## Data
+++++

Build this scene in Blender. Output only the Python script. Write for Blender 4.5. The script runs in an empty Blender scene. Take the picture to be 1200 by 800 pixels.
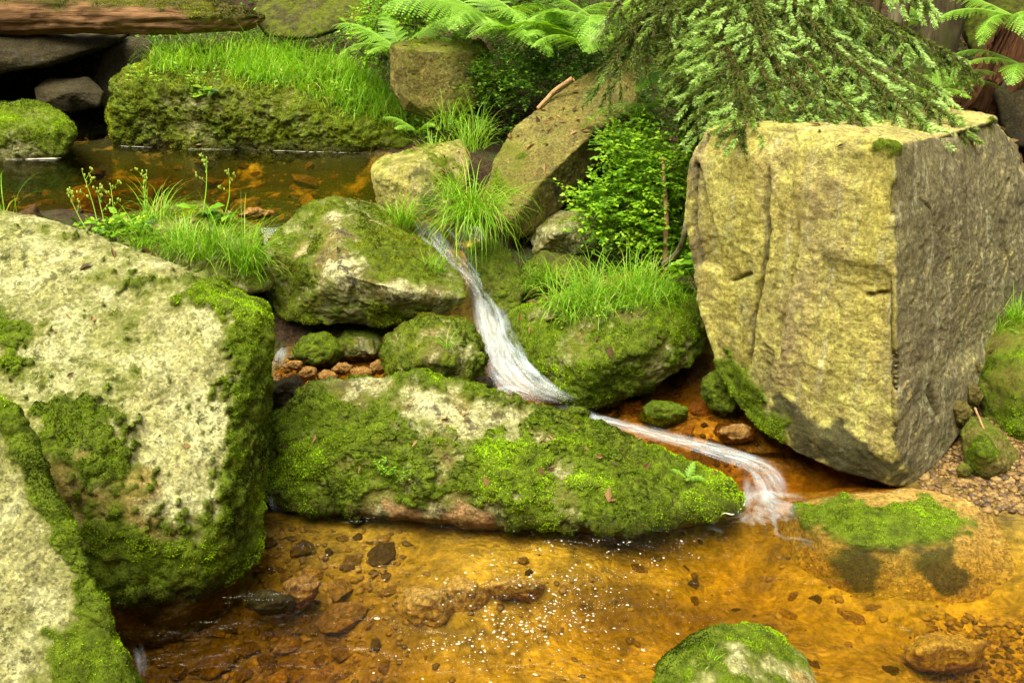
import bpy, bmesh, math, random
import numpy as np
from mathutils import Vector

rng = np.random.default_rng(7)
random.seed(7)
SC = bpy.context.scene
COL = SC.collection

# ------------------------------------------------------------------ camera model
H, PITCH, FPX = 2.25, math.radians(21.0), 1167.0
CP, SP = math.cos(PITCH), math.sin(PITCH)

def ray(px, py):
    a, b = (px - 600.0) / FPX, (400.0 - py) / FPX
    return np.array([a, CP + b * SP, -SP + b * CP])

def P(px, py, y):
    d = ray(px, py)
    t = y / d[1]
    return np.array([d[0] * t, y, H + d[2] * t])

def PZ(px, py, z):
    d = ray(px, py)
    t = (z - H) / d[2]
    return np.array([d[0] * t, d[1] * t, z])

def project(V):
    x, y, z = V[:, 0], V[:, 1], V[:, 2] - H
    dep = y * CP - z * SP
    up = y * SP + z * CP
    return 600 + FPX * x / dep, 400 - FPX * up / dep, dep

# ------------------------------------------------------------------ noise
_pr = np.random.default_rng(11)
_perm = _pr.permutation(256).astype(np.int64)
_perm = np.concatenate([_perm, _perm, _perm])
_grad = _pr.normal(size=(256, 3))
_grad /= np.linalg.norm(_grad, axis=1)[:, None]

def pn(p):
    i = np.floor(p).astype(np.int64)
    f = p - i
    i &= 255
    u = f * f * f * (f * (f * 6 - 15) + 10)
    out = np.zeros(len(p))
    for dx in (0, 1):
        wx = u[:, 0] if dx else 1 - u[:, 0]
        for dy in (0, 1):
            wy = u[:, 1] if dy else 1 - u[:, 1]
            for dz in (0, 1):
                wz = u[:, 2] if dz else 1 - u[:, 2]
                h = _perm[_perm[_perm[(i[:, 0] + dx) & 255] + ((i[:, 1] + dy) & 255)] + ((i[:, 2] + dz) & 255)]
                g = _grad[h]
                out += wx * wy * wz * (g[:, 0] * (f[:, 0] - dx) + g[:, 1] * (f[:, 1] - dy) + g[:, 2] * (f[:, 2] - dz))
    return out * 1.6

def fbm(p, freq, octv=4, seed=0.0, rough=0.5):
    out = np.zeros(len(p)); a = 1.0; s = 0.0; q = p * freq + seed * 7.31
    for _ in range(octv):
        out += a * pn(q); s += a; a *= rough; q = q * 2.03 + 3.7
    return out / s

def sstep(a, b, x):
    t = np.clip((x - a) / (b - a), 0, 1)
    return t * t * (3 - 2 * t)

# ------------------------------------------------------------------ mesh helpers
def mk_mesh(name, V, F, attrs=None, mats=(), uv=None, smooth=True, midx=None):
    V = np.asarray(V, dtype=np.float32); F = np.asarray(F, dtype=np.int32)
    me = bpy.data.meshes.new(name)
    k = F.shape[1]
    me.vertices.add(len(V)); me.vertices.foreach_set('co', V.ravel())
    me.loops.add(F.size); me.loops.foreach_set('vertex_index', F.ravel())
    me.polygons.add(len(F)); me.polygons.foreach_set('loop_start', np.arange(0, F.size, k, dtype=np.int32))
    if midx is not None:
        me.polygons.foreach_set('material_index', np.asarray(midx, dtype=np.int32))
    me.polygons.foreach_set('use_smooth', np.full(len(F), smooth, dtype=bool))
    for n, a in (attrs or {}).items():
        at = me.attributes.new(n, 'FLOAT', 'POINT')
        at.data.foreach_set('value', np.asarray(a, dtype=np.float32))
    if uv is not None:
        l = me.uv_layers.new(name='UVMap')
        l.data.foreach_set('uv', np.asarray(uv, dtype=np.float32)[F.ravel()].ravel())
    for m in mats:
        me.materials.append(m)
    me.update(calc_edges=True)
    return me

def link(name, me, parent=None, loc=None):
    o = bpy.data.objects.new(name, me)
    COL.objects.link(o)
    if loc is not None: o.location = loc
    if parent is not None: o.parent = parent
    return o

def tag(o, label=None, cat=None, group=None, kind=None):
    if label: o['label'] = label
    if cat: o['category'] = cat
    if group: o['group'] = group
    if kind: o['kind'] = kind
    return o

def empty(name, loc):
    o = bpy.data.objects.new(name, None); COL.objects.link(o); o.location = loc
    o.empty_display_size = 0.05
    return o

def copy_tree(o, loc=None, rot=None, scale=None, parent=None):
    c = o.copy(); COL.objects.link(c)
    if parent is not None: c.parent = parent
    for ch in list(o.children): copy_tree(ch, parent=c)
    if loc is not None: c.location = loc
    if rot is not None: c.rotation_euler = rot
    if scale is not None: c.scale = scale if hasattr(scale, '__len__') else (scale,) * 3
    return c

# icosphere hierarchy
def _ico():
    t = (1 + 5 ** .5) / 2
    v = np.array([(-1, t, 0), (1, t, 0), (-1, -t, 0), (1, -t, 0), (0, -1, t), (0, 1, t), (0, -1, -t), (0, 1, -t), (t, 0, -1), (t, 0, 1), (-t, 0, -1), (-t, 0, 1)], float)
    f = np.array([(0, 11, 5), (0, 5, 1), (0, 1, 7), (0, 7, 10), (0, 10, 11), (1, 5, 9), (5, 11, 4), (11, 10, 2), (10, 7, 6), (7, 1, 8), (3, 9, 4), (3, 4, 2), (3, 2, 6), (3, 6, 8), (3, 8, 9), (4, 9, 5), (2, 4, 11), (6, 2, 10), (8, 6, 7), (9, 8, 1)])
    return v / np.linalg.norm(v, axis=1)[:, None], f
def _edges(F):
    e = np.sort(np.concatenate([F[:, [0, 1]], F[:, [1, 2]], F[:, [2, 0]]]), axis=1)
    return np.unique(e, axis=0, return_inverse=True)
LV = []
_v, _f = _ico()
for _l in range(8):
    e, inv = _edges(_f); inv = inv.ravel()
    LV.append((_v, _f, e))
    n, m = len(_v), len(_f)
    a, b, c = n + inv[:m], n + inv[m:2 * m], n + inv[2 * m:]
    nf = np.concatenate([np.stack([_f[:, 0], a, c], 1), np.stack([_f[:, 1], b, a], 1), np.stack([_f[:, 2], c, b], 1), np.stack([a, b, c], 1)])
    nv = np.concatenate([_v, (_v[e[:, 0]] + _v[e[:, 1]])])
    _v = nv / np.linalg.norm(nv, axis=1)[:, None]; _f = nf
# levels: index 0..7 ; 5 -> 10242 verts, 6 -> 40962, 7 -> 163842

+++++

## Requirements
Give the data above again in full and unchanged, skipping the pictures.

## Written solution
Build this scene in Blender. Output only the Python script. Write for Blender 4.5. The script runs in an empty Blender scene. Take the picture to be 1200 by 800 pixels.
import bpy, bmesh, math, random
import numpy as np
from mathutils import Vector

rng = np.random.default_rng(7)
random.seed(7)
SC = bpy.context.scene
COL = SC.collection

# ------------------------------------------------------------------ camera model
H, PITCH, FPX = 2.25, math.radians(21.0), 1167.0
CP, SP = math.cos(PITCH), math.sin(PITCH)

def ray(px, py):
    a, b = (px - 600.0) / FPX, (400.0 - py) / FPX
    return np.array([a, CP + b * SP, -SP + b * CP])

def P(px, py, y):
    d = ray(px, py)
    t = y / d[1]
    return np.array([d[0] * t, y, H + d[2] * t])

def PZ(px, py, z):
    d = ray(px, py)
    t = (z - H) / d[2]
    return np.array([d[0] * t, d[1] * t, z])

def project(V):
    x, y, z = V[:, 0], V[:, 1], V[:, 2] - H
    dep = y * CP - z * SP
    up = y * SP + z * CP
    return 600 + FPX * x / dep, 400 - FPX * up / dep, dep

# ------------------------------------------------------------------ noise
_pr = np.random.default_rng(11)
_perm = _pr.permutation(256).astype(np.int64)
_perm = np.concatenate([_perm, _perm, _perm])
_grad = _pr.normal(size=(256, 3))
_grad /= np.linalg.norm(_grad, axis=1)[:, None]

def pn(p):
    i = np.floor(p).astype(np.int64)
    f = p - i
    i &= 255
    u = f * f * f * (f * (f * 6 - 15) + 10)
    out = np.zeros(len(p))
    for dx in (0, 1):
        wx = u[:, 0] if dx else 1 - u[:, 0]
        for dy in (0, 1):
            wy = u[:, 1] if dy else 1 - u[:, 1]
            for dz in (0, 1):
                wz = u[:, 2] if dz else 1 - u[:, 2]
                h = _perm[_perm[_perm[(i[:, 0] + dx) & 255] + ((i[:, 1] + dy) & 255)] + ((i[:, 2] + dz) & 255)]
                g = _grad[h]
                out += wx * wy * wz * (g[:, 0] * (f[:, 0] - dx) + g[:, 1] * (f[:, 1] - dy) + g[:, 2] * (f[:, 2] - dz))
    return out * 1.6

def fbm(p, freq, octv=4, seed=0.0, rough=0.5):
    out = np.zeros(len(p)); a = 1.0; s = 0.0; q = p * freq + seed * 7.31
    for _ in range(octv):
        out += a * pn(q); s += a; a *= rough; q = q * 2.03 + 3.7
    return out / s

def sstep(a, b, x):
    t = np.clip((x - a) / (b - a), 0, 1)
    return t * t * (3 - 2 * t)

# ------------------------------------------------------------------ mesh helpers
def mk_mesh(name, V, F, attrs=None, mats=(), uv=None, smooth=True, midx=None):
    V = np.asarray(V, dtype=np.float32); F = np.asarray(F, dtype=np.int32)
    me = bpy.data.meshes.new(name)
    k = F.shape[1]
    me.vertices.add(len(V)); me.vertices.foreach_set('co', V.ravel())
    me.loops.add(F.size); me.loops.foreach_set('vertex_index', F.ravel())
    me.polygons.add(len(F)); me.polygons.foreach_set('loop_start', np.arange(0, F.size, k, dtype=np.int32))
    if midx is not None:
        me.polygons.foreach_set('material_index', np.asarray(midx, dtype=np.int32))
    me.polygons.foreach_set('use_smooth', np.full(len(F), smooth, dtype=bool))
    for n, a in (attrs or {}).items():
        at = me.attributes.new(n, 'FLOAT', 'POINT')
        at.data.foreach_set('value', np.asarray(a, dtype=np.float32))
    if uv is not None:
        l = me.uv_layers.new(name='UVMap')
        l.data.foreach_set('uv', np.asarray(uv, dtype=np.float32)[F.ravel()].ravel())
    for m in mats:
        me.materials.append(m)
    me.update(calc_edges=True)
    return me

def link(name, me, parent=None, loc=None):
    o = bpy.data.objects.new(name, me)
    COL.objects.link(o)
    if loc is not None: o.location = loc
    if parent is not None: o.parent = parent
    return o

def tag(o, label=None, cat=None, group=None, kind=None):
    if label: o['label'] = label
    if cat: o['category'] = cat
    if group: o['group'] = group
    if kind: o['kind'] = kind
    return o

def empty(name, loc):
    o = bpy.data.objects.new(name, None); COL.objects.link(o); o.location = loc
    o.empty_display_size = 0.05
    return o

def copy_tree(o, loc=None, rot=None, scale=None, parent=None):
    c = o.copy(); COL.objects.link(c)
    if parent is not None: c.parent = parent
    for ch in list(o.children): copy_tree(ch, parent=c)
    if loc is not None: c.location = loc
    if rot is not None: c.rotation_euler = rot
    if scale is not None: c.scale = scale if hasattr(scale, '__len__') else (scale,) * 3
    return c

# icosphere hierarchy
def _ico():
    t = (1 + 5 ** .5) / 2
    v = np.array([(-1, t, 0), (1, t, 0), (-1, -t, 0), (1, -t, 0), (0, -1, t), (0, 1, t), (0, -1, -t), (0, 1, -t), (t, 0, -1), (t, 0, 1), (-t, 0, -1), (-t, 0, 1)], float)
    f = np.array([(0, 11, 5), (0, 5, 1), (0, 1, 7), (0, 7, 10), (0, 10, 11), (1, 5, 9), (5, 11, 4), (11, 10, 2), (10, 7, 6), (7, 1, 8), (3, 9, 4), (3, 4, 2), (3, 2, 6), (3, 6, 8), (3, 8, 9), (4, 9, 5), (2, 4, 11), (6, 2, 10), (8, 6, 7), (9, 8, 1)])
    return v / np.linalg.norm(v, axis=1)[:, None], f
def _edges(F):
    e = np.sort(np.concatenate([F[:, [0, 1]], F[:, [1, 2]], F[:, [2, 0]]]), axis=1)
    return np.unique(e, axis=0, return_inverse=True)
LV = []
_v, _f = _ico()
for _l in range(8):
    e, inv = _edges(_f); inv = inv.ravel()
    LV.append((_v, _f, e))
    n, m = len(_v), len(_f)
    a, b, c = n + inv[:m], n + inv[m:2 * m], n + inv[2 * m:]
    nf = np.concatenate([np.stack([_f[:, 0], a, c], 1), np.stack([_f[:, 1], b, a], 1), np.stack([_f[:, 2], c, b], 1), np.stack([a, b, c], 1)])
    nv = np.concatenate([_v, (_v[e[:, 0]] + _v[e[:, 1]])])
    _v = nv / np.linalg.norm(nv, axis=1)[:, None]; _f = nf
# levels: index 0..7 ; 5 -> 10242 verts, 6 -> 40962, 7 -> 163842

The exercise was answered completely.